O gün, İngiltere’nin petrol ihtiyacının tamamını, Avrupa’nın ihtiyacının % 90’ınını karşılayan ve İngiliz BP şirketi tarafından işletilen İran petrolü millileştirilir.
Musaddık’ın iktidarı iki yıl ancak sürer.
Yıl 1953’tür. İngiliz, ABD ve Şah işbirliğinde CIA’nin organize ettiği darbe ile milli duyguları yükselten, anti-emperyal bir İran siyaseti oluşturan büyük yurtsever Musaddık, kanlı bir darbeyle devrilir. İran, İngiliz İşbirlikçisi Şah Rıza Pehlevi'ye teslim edilir.
Petrol yeniden Batılı şirketlerin olur. İran siyaseti, yeniden Batının kontrolüne geçer.
***
Musaddık’ın devrilmesiyle ABD, İran’da “Barış İçin Atom Programı” adı verilen nükleer çalışmayı başlatır.
Bu projeye Türkiye ve Pakistan da ortak edilmek istenir. Ama Türkiye zaten NATO üyesi olmuştur.
Çünkü “İkinci Dünya Savaşı” bitmiştir. “Soğuk Savaş” ilan edilmiştir. ABD, Sosyalist Blok’u çeviren bir “Yeşil Kuşak Projesi”ni gündemine almıştır.
Ve de Sosyalist Blok’a karşı “nükleer bir güç kuşağı” oluşturmak istenmiştir.
Başta ABD ve Batılı devletlerin desteği ile yürütülen bu proje, Şah rejimini deviren “1979 İran İslam Devrimi”ne kadar sürer. Yani Humeyni gelene kadar...
1979 devriminden sonra İran hükümeti bu programı durdurur.
İşte İran’a karşı ambargo o günden başlar. Amaç İran İslam devrimini tasfiye etmek,
İran halkına başeğdirmektir. Çünkü ABD için İran, bölgede en önemli sorun olmuştur.
***
1979’dan beri İran’a karşı ABD’nin uyguladığı yaptırımlar sürekli artmıştır.

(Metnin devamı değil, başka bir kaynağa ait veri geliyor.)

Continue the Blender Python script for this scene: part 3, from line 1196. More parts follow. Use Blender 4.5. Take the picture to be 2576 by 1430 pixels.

2002’de nükleer silah yapıyor iddiasıyla AB ve BM Güvenlik Konseyi’de bu ağır yaptırımlara ortak olmuştur.
Yani İran, üç koldan kuşatılmıştır.
Ambargo ile ekonomisi ve bankacılık sistemi çökertilmeye çalışılan İran, yaptırımlarla dış dünyadan izole edilir olmuştur.
Asıl amaç, İsrail karşısında bölgenin en güçlü devleti konumunda olan İran’ı dize getirmektir. Ama İran siyaseti boyun eğmemiştir.
***
Peki bugün Batı, İran’la neden anlaşmıştır?
Herhalde buna cevap vermek zordur. Buna cevap siyaset bilimcilerinin olmalıdır.
Elbette ki, Batı’nın arkasındaki asıl güç ABD’dir. BM Güvenlik Konseyi’nin yaptığı müzakereler ABD direktifleriyle olmaktadır. Bu tartışılmaz bir gerçektir.
Bugün için İran, varılan anlaşmadan memnundur. Nükleer çalışmalar barışçıl amaçla devam edecektir. Yaptırımlar kalkacaktır. Petrolünü satabilecektir. Ekonomisi ve Bankacılık sistemi uluslararası baskıdan kurtulacaktır.
Bölgede; İran için baskı altında tutulan Türkiye bu anlaşmadan memnundur, İsrail ve Suudi Arabistan memnun değildir.
Yine de ABD’nin ipiyle kuyuya inilemeyeceğine göre, şu soruyu sormak gerekir:
ABD, bu anlaşmaya neden izin verdi?
Şii-Sünni biçiminde parçalanmış Ortadoğu’da ve genelde bölgede, yeni bir politik süreç mi başlatılacaktır? Yoksa bölge politikasının sonu mu yaklaşmaktadır?
Galiba yeni gelişmelere gebe siyasal bir iklim oluşmaktadır diyebiliriz.